In June, Chen Song, the Chinese ambassador to Nepal, called the airport a “new chapter” of Belt and Road cooperation. The Kathmandu Post, a leading English-language newspaper in Nepal, responded with a headline: “China envoy again packs a geopolitical punch as new Pokhara airport suffers.”

Mr. Chen later told The Times that China would “not force the name” on Nepal, “but we will go with our own plans.”

For Nepal, the airport’s association with Belt and Road is fraught because India has looked askance at the Chinese initiative — a problem for an airport struggling to attract international flights. So far, no Indian airlines plan to serve Pokhara.

Buddha Air, Nepal’s biggest airline, said it had proposed a twice-weekly flight from Pokhara to Varanasi, a city in northern India, before adding flights to Dehradun and Delhi, but the Indian government has yet to grant those requests.

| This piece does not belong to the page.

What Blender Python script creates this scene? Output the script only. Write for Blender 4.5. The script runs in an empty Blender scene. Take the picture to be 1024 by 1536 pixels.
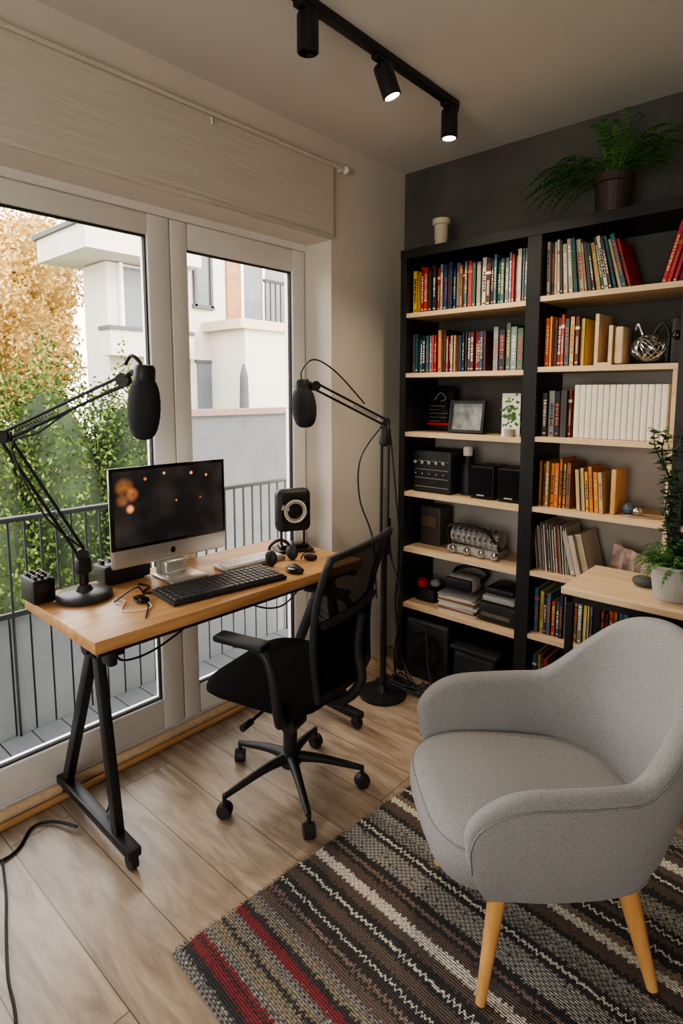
import bpy, bmesh, math, random
from mathutils import Vector, Matrix
random.seed(7)
R=random.random
def U(a,b): return a+(b-a)*random.random()
# ---------------------------------------------------------------- materials
def newmat(name):
    m=bpy.data.materials.new(name); m.use_nodes=True
    nt=m.node_tree; b=nt.nodes['Principled BSDF']; return m,nt,b
def mat(name,col,rough=.5,metal=0,var=.12,scale=12,bump=0,bscale=80,emit=None,es=0,spec=None):
    m,nt,b=newmat(name); N=nt.nodes; L=nt.links
    b.inputs['Roughness'].default_value=rough; b.inputs['Metallic'].default_value=metal
    if spec is not None: b.inputs['Specular IOR Level'].default_value=spec
    tc=N.new('ShaderNodeTexCoord'); no=N.new('ShaderNodeTexNoise'); no.inputs['Scale'].default_value=scale
    no.inputs['Detail'].default_value=4
    L.new(tc.outputs['Object'],no.inputs['Vector'])
    cr=N.new('ShaderNodeValToRGB'); c=col
    cr.color_ramp.elements[0].position=.3; cr.color_ramp.elements[1].position=.7
    cr.color_ramp.elements[0].color=(c[0]*(1-var),c[1]*(1-var),c[2]*(1-var),1)
    cr.color_ramp.elements[1].color=(min(1,c[0]*(1+var)),min(1,c[1]*(1+var)),min(1,c[2]*(1+var)),1)
    L.new(no.outputs['Fac'],cr.inputs['Fac']); L.new(cr.outputs['Color'],b.inputs['Base Color'])
    if bump:
        n2=N.new('ShaderNodeTexNoise'); n2.inputs['Scale'].default_value=bscale
        L.new(tc.outputs['Object'],n2.inputs['Vector'])
        bp=N.new('ShaderNodeBump'); bp.inputs['Strength'].default_value=bump; bp.inputs['Distance'].default_value=.004
        L.new(n2.outputs['Fac'],bp.inputs['Height']); L.new(bp.outputs['Normal'],b.inputs['Normal'])
    if emit:
        b.inputs['Emission Color'].default_value=(*emit,1); b.inputs['Emission Strength'].default_value=es
    return m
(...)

A 2014 feasibility study commissioned by CAMC projected that the airport would be able to repay loans from its profits. That forecast, however, was based on an estimated 280,000 international passengers traveling through the airport starting in 2025. As of now, there are no international flights.

With the airport struggling to generate the income necessary to pay off its loans, Nepali government officials requested that China turn the loan into a grant, according to local media reports. When Mr. Dahal visited Beijing in late September, the two countries issued a statement expressing “satisfaction” over the completion and operation of the Pokhara airport. China agreed to open more flights and routes to Nepal, including Pokhara.

The statement, however, did not mention any plans to waive the Pokhara airport loan.